3. Believe this: you are pretty enough.  I’m not just saying that.  Despite the terrible ‘80s hair and the eye shadow, you are lovely.  One day, you’ll have a ten year old daughter who will dance all over the house, so luminous, so at home inside her skin, and you will ache with wanting her to hold onto it, the easy knowledge of her own fabulousness.  So you do it:  stop the dieting; wipe off at least half the makeup; love your legs because they’re strong; lose the dark streaks on the side of your nose that are meant to make it look like Brooke Shields’s. They don’t and your nose is fine.  Trust me.
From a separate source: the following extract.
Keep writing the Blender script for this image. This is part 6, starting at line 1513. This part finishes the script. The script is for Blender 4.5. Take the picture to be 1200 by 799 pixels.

4. And while we’re on the subject, stop wanting to be blond.  Yes, your friend Allison is beautiful, but your dark hair, brown skin, and black eyes are their own brand of awesome.  Not because of the men who will call you “exotic” (and there will be plenty, most of them creepy), but because they’re yours and they come from someplace.  Right after you stop being a teenager (and I promise it will end), you’ll go to the Philippines where your dad was born, and you’ll fall in love with the place and with his family—your family.  And you’ll realize that to want to be blond is to deny those beautiful people and to want to look like you is to embrace them.  Plus, blond means a lifetime of maintenance, and when it comes to crap like that, you will be forever and hopelessly lazy.

5. Learn how to do stuff.  Seriously.  Wit and a way with words will get you pretty far, but at some point, you’ll need to cook something or fix something or put a coat of paint on something or read an instruction manual and make something run, and the older you get, the harder it will be to learn.  So start now:  program your VCR, fry an egg.  I know you can do it.